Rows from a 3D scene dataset
•••••

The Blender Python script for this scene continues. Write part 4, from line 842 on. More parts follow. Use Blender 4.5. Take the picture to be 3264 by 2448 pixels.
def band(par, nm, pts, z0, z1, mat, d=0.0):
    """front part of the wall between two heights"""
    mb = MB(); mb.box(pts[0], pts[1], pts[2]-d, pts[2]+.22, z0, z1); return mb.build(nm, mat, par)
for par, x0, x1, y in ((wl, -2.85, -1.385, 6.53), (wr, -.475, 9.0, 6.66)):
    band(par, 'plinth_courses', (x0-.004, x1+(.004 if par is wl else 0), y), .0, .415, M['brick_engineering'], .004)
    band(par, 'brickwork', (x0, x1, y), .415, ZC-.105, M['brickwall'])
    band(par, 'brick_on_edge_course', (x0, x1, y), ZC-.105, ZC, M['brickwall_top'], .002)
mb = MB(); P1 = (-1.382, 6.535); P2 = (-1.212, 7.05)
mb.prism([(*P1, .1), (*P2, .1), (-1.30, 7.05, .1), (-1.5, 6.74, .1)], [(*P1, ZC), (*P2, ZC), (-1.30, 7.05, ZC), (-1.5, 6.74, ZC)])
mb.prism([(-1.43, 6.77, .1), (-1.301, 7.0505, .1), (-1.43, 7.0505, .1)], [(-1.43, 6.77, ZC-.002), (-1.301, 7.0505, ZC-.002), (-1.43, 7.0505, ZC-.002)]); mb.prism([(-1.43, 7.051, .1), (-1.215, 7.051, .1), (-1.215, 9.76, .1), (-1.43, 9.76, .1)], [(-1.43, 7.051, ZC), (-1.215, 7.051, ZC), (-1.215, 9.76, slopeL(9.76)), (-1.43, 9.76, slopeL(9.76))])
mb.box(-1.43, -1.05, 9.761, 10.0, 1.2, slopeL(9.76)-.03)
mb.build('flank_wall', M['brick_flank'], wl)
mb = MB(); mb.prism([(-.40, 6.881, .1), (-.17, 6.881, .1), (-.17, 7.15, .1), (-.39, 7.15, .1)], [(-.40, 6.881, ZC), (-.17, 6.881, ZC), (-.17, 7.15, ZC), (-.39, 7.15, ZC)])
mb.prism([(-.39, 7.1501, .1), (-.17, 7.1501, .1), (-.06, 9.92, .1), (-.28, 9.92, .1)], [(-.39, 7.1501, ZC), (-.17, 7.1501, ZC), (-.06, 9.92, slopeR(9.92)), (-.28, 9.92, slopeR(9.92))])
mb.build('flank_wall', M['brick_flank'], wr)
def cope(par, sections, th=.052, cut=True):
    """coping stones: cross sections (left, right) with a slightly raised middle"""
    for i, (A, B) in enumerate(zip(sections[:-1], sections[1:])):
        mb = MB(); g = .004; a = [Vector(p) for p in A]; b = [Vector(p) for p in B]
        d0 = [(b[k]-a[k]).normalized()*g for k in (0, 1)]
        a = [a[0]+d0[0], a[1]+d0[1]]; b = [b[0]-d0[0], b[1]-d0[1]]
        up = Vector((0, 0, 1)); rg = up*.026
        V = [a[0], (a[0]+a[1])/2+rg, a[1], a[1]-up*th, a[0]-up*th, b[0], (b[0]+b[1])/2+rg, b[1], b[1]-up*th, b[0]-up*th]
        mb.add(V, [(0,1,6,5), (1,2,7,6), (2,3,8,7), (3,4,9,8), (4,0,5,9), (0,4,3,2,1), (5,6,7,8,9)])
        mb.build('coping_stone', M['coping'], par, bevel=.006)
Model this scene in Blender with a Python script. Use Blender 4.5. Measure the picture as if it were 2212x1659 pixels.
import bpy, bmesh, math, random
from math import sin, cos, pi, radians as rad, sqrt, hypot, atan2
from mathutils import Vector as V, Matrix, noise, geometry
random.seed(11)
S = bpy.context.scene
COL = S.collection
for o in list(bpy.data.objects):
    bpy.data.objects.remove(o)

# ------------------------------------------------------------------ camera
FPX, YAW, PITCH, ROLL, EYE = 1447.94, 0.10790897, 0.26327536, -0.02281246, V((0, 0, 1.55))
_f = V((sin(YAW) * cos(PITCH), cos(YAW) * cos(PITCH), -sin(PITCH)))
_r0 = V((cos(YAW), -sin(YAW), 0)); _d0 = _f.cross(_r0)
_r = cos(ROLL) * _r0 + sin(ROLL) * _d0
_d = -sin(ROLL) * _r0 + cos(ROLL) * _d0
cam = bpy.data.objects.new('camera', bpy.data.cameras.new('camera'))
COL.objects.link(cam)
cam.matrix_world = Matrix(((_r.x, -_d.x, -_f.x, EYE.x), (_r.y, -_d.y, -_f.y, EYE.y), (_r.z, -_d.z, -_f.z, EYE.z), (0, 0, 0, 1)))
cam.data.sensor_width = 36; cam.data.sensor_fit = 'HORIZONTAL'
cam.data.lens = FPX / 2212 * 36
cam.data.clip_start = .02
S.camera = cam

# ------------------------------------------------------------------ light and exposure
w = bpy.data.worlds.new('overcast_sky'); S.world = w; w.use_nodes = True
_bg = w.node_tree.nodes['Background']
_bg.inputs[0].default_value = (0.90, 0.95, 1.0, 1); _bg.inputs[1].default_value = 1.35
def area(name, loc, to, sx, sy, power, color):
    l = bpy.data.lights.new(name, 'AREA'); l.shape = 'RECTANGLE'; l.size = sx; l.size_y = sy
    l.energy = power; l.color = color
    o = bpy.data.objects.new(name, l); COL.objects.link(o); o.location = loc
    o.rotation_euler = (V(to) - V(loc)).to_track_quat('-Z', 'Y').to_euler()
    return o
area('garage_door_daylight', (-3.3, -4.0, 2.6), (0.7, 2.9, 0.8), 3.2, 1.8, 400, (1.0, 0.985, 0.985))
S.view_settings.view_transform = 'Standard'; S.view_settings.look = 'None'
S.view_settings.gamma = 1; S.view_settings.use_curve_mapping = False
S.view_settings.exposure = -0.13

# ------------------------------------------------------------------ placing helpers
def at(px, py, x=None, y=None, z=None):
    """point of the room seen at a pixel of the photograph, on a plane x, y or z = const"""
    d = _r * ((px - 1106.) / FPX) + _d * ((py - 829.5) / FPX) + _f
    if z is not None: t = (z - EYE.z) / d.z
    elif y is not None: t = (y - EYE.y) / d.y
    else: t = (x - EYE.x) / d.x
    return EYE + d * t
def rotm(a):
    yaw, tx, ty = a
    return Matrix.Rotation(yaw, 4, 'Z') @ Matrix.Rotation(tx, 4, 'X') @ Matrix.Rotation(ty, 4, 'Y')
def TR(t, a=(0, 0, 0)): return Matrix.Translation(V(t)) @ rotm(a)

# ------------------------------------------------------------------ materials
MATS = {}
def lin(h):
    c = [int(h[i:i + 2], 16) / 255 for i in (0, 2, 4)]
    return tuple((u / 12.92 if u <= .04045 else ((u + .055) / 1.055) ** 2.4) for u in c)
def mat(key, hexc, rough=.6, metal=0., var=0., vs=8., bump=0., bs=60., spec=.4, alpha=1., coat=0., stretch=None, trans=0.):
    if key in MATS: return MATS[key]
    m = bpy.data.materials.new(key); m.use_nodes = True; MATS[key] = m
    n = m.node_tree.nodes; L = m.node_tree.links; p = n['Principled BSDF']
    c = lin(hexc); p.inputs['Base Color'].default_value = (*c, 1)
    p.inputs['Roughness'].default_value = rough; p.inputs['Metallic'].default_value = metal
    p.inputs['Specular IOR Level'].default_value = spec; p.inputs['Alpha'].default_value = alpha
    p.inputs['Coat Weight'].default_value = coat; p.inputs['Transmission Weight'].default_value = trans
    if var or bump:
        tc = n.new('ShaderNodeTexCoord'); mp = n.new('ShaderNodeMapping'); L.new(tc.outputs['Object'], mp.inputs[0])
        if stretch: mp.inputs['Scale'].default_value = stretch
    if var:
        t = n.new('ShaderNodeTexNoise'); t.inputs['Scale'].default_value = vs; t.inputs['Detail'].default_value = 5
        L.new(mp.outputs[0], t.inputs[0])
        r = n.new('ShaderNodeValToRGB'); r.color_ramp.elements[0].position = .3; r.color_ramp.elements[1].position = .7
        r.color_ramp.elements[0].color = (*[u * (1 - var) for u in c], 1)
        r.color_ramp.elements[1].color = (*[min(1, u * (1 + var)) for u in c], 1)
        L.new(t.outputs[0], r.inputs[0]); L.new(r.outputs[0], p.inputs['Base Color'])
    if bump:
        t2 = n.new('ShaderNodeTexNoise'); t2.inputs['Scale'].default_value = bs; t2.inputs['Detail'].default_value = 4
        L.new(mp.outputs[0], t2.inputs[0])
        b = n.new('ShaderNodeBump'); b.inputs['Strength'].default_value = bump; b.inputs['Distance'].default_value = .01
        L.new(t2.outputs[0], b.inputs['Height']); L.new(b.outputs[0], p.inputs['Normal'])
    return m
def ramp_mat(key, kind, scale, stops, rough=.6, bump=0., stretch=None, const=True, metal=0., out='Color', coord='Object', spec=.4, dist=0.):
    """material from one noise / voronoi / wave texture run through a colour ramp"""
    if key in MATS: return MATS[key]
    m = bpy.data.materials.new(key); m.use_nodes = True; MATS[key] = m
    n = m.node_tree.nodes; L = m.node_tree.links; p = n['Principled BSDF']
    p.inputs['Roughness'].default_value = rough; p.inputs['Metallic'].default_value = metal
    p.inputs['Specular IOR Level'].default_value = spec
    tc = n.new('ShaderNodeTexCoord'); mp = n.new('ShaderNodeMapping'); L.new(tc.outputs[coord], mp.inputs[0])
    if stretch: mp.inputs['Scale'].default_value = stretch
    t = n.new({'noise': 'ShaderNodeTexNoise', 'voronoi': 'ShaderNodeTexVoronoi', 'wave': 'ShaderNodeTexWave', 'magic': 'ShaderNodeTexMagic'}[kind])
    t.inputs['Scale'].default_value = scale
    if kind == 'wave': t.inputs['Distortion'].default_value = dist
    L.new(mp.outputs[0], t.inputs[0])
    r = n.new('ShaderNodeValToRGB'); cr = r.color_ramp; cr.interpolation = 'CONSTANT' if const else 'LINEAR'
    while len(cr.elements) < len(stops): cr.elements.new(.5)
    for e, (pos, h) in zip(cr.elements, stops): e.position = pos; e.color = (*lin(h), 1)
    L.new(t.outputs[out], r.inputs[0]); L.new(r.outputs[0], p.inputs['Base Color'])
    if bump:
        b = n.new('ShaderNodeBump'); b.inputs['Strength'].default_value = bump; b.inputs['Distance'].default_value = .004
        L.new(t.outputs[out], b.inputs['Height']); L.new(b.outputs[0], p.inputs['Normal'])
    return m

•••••

INSTRUCTIONS TO FOLLOW: Which lines in the data above contain "picture"? Show each one.

SOLUTION TO THE PROBLEM:
The Blender Python script for this scene continues. Write part 4, from line 842 on. More parts follow. Use Blender 4.5. Take the picture to be 3264 by 2448 pixels.
Model this scene in Blender with a Python script. Use Blender 4.5. Measure the picture as if it were 2212x1659 pixels.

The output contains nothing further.